Recipe construction/repair


Substitutions and Workarounds

  • cooking method workarounds for people who don't have a given piece of equipment (e.g. what to do if you don't have a dedicated double boiler, room in your oven to roast garlic (how to roast garlic on the stove top))
  • cooking preparations workarounds for people who can't include a given, commonly used food item (e.g. how to adjust for recipes that don't include eggs, alternative thickening agents that aren't animal based)

Ingredient selection and use

  • culinary uses which wouldn't fit the site (dishes with 50 cloves of garlic)
  • surveys of ingredients from less-common cuisines (peppers used in Mexican cuisine)

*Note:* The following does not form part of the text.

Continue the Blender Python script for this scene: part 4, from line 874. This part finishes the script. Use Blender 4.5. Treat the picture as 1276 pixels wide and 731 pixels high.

Ingredient/Pantry Checklist Example: The Italian Pantry

  • What staple ingredients would you always want to keep around to impart the flavor of a regional cuisine.
  • What are some common classic ingredient combinations, that people could use to play around with as a starting point.
  • What type of things help distinguish a dish as coming from that particular region.
  • This is largely what I meant by the second bullet point of ingredient selection and use - but I'm happy to have anything that's about exploring a new regional cuisine!
    – Cascabel Mod
    Commented Apr 4, 2012 at 0:04

Recipe/cooking Showdowns

  • Give two authors the task of making a certain dish, or use a certain set of ingredients.
  • They document the process of creating their recipe, why the might of did something particular, or certain problems that they came up against.
  • Post to show how two different chefs go about tackling the same dish and/or ingredients.